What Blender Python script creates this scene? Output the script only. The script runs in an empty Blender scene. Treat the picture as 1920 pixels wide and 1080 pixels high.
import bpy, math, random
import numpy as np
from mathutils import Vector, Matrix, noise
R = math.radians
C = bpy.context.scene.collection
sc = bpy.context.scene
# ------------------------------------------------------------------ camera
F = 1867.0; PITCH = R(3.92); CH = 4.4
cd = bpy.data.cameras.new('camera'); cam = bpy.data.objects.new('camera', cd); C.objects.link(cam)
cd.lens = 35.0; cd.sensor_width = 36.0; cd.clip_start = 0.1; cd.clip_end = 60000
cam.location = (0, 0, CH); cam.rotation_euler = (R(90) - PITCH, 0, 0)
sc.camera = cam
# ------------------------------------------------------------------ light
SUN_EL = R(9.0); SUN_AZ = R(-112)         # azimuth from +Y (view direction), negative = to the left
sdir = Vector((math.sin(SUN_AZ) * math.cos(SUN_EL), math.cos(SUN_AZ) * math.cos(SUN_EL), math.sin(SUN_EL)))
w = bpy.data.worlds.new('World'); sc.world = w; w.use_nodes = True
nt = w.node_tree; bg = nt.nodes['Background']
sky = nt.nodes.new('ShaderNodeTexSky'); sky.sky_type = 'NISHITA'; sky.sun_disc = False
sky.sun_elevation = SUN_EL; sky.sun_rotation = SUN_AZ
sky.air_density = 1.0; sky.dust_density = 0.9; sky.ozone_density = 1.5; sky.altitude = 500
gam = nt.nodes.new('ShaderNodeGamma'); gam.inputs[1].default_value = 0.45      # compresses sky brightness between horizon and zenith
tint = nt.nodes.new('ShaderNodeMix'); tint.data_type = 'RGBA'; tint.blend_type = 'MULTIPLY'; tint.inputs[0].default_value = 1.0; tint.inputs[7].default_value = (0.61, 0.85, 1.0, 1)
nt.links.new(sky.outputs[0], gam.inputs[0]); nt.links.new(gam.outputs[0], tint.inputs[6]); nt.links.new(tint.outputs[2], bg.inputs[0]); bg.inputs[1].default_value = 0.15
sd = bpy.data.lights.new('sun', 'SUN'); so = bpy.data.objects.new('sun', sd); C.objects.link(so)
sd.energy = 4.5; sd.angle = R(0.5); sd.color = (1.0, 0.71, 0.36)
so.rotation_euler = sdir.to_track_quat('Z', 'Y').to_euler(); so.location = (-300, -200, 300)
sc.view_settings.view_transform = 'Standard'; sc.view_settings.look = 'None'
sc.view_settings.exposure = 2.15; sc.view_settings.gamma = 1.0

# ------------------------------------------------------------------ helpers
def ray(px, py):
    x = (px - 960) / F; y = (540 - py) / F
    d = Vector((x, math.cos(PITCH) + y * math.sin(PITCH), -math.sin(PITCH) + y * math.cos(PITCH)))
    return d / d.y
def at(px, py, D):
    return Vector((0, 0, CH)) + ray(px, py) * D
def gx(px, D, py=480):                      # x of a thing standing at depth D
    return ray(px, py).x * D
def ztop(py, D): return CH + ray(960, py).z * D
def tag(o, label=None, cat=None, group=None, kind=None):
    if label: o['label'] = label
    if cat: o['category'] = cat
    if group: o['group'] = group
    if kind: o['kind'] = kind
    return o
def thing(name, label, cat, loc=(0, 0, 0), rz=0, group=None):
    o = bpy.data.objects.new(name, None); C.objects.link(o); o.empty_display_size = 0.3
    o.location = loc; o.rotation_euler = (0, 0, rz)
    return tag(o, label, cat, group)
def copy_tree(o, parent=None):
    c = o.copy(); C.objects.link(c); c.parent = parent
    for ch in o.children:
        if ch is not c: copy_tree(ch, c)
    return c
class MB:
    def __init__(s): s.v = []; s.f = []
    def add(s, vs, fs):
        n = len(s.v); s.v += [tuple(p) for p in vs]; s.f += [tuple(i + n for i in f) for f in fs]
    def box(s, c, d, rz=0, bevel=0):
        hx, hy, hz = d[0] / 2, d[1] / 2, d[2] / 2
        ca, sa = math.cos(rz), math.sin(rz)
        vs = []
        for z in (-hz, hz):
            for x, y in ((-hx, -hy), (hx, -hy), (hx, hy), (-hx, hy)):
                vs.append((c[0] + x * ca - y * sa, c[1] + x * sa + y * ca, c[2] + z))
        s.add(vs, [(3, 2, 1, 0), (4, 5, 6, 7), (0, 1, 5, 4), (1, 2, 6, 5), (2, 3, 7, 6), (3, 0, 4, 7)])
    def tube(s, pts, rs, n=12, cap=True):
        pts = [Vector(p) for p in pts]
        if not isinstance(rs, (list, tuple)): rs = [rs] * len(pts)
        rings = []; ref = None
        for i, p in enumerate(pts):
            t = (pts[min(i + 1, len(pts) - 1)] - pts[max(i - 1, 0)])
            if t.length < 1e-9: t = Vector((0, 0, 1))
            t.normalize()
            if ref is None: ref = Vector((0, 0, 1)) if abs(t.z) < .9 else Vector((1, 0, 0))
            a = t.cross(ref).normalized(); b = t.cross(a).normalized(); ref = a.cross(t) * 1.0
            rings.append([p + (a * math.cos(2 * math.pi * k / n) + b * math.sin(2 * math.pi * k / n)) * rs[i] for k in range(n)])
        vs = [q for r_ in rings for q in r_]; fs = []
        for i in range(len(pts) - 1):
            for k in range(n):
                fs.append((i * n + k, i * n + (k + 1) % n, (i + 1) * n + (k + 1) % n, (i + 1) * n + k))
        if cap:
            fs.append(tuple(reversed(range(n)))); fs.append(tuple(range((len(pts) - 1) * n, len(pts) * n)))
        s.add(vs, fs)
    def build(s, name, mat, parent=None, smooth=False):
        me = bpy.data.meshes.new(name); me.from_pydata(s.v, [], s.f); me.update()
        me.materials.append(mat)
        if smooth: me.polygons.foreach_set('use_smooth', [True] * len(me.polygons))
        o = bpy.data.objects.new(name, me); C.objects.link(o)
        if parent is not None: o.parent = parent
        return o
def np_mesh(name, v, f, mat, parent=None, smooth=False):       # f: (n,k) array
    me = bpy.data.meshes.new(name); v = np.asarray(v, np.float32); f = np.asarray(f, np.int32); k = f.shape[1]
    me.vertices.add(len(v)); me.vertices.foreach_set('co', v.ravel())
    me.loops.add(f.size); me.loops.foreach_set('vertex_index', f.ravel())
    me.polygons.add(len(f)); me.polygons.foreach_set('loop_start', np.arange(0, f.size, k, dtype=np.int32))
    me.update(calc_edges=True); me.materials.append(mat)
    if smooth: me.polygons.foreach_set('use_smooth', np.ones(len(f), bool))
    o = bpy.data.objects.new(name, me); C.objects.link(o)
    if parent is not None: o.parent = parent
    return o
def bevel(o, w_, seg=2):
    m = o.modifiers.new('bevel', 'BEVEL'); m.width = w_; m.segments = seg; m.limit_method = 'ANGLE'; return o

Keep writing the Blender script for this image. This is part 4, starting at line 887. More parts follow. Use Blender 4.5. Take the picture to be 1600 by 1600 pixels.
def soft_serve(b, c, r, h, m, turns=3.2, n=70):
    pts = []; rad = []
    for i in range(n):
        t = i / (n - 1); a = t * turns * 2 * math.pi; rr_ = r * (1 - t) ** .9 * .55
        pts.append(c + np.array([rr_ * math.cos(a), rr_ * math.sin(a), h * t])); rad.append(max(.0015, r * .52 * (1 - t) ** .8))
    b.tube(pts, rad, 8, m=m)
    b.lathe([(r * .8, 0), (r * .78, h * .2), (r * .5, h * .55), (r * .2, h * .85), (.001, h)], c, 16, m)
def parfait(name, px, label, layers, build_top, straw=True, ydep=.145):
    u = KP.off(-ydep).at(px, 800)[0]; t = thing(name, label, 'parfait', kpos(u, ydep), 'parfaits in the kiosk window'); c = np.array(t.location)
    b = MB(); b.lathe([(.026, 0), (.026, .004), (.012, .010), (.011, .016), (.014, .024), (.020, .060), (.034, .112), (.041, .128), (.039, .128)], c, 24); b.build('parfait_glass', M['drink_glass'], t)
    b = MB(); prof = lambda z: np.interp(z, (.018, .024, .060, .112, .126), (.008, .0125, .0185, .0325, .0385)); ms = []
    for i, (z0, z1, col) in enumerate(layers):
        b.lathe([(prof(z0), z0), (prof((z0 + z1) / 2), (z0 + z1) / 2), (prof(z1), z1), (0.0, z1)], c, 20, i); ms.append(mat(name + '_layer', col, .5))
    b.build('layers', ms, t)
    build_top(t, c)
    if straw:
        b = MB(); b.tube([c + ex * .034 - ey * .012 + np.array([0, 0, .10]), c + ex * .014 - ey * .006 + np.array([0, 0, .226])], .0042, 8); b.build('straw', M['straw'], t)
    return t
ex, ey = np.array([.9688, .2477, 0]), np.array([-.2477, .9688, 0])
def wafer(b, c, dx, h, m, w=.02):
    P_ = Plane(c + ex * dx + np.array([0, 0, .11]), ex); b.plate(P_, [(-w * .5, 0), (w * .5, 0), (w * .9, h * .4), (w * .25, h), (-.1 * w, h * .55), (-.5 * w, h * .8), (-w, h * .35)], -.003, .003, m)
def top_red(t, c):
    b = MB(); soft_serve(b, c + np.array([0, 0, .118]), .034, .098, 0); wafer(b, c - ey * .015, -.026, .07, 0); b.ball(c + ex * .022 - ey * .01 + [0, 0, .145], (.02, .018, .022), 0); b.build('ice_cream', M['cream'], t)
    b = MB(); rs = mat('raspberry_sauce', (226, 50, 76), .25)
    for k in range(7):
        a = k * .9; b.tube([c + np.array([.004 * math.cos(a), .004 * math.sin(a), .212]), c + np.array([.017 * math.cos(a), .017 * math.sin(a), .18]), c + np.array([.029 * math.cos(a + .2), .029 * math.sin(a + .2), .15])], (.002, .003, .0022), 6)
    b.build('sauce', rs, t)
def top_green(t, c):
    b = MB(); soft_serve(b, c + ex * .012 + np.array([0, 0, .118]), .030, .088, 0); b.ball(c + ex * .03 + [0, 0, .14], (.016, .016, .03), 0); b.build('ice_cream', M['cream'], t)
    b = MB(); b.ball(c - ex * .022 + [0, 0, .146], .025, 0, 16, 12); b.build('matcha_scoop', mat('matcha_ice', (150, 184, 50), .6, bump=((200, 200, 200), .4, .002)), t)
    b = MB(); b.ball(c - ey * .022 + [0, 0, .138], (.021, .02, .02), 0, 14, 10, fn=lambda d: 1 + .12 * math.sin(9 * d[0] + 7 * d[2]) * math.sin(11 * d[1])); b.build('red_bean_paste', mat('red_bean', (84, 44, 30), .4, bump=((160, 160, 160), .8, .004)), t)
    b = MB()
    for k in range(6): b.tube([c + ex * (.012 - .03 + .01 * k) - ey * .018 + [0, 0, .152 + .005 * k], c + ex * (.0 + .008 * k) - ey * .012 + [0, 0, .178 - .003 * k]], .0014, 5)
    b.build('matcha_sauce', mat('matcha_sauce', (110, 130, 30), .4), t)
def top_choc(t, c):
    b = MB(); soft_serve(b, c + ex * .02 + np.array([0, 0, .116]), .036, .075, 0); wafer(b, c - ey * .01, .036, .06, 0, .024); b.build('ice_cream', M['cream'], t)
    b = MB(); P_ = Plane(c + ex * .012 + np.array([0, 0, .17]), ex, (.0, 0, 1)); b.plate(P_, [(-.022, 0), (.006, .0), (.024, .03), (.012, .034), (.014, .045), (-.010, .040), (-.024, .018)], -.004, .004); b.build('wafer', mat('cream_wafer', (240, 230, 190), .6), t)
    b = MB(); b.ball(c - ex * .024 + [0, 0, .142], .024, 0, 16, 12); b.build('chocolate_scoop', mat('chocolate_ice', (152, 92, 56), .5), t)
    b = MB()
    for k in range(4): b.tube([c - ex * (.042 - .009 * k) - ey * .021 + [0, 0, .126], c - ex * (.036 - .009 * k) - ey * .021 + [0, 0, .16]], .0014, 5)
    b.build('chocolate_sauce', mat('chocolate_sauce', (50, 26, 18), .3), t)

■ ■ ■

**Work required:** Pull every line holding "scene" out of the records.

**Exercise answer:**
What Blender Python script creates this scene? Output the script only. The script runs in an empty Blender scene. Treat the picture as 1920 pixels wide and 1080 pixels high.
C = bpy.context.scene.collection
sc = bpy.context.scene